Request> Extract the complete listing and output it unchanged.

⟨

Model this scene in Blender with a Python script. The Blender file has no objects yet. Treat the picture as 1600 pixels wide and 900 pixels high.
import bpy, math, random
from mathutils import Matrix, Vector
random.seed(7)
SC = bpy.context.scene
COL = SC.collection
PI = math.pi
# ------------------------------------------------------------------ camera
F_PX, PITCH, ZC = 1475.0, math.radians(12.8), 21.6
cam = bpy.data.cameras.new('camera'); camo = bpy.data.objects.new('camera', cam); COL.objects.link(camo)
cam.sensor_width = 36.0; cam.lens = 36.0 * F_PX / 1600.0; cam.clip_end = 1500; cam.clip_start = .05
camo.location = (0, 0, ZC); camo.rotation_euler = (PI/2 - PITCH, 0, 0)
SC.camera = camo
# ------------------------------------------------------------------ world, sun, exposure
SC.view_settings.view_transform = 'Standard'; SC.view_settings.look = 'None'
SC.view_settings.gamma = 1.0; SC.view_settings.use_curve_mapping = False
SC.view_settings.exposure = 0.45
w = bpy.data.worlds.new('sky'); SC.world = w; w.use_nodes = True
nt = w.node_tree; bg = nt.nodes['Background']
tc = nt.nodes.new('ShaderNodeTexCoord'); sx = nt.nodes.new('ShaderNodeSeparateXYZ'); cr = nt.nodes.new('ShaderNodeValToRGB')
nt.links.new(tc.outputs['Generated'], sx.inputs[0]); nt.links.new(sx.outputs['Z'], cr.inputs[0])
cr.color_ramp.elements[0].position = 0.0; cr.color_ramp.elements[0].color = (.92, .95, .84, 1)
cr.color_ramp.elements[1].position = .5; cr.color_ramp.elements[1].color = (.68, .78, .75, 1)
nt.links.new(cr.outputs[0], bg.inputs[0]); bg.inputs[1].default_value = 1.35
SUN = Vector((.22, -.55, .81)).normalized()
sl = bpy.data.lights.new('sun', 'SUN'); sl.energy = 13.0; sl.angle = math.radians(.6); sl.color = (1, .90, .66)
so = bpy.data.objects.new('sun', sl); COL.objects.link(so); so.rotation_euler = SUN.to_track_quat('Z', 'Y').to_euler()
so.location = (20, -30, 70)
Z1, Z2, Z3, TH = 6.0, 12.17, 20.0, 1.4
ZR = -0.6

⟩

Answer to this exercise>
Model this scene in Blender with a Python script. The Blender file has no objects yet. Treat the picture as 1600 pixels wide and 900 pixels high.
import bpy, math, random
from mathutils import Matrix, Vector
random.seed(7)
SC = bpy.context.scene
COL = SC.collection
PI = math.pi
# ------------------------------------------------------------------ camera
F_PX, PITCH, ZC = 1475.0, math.radians(12.8), 21.6
cam = bpy.data.cameras.new('camera'); camo = bpy.data.objects.new('camera', cam); COL.objects.link(camo)
cam.sensor_width = 36.0; cam.lens = 36.0 * F_PX / 1600.0; cam.clip_end = 1500; cam.clip_start = .05
camo.location = (0, 0, ZC); camo.rotation_euler = (PI/2 - PITCH, 0, 0)
SC.camera = camo
# ------------------------------------------------------------------ world, sun, exposure
SC.view_settings.view_transform = 'Standard'; SC.view_settings.look = 'None'
SC.view_settings.gamma = 1.0; SC.view_settings.use_curve_mapping = False
SC.view_settings.exposure = 0.45
w = bpy.data.worlds.new('sky'); SC.world = w; w.use_nodes = True
nt = w.node_tree; bg = nt.nodes['Background']
tc = nt.nodes.new('ShaderNodeTexCoord'); sx = nt.nodes.new('ShaderNodeSeparateXYZ'); cr = nt.nodes.new('ShaderNodeValToRGB')
nt.links.new(tc.outputs['Generated'], sx.inputs[0]); nt.links.new(sx.outputs['Z'], cr.inputs[0])
cr.color_ramp.elements[0].position = 0.0; cr.color_ramp.elements[0].color = (.92, .95, .84, 1)
cr.color_ramp.elements[1].position = .5; cr.color_ramp.elements[1].color = (.68, .78, .75, 1)
nt.links.new(cr.outputs[0], bg.inputs[0]); bg.inputs[1].default_value = 1.35
SUN = Vector((.22, -.55, .81)).normalized()
sl = bpy.data.lights.new('sun', 'SUN'); sl.energy = 13.0; sl.angle = math.radians(.6); sl.color = (1, .90, .66)
so = bpy.data.objects.new('sun', sl); COL.objects.link(so); so.rotation_euler = SUN.to_track_quat('Z', 'Y').to_euler()
so.location = (20, -30, 70)
Z1, Z2, Z3, TH = 6.0, 12.17, 20.0, 1.4
ZR = -0.6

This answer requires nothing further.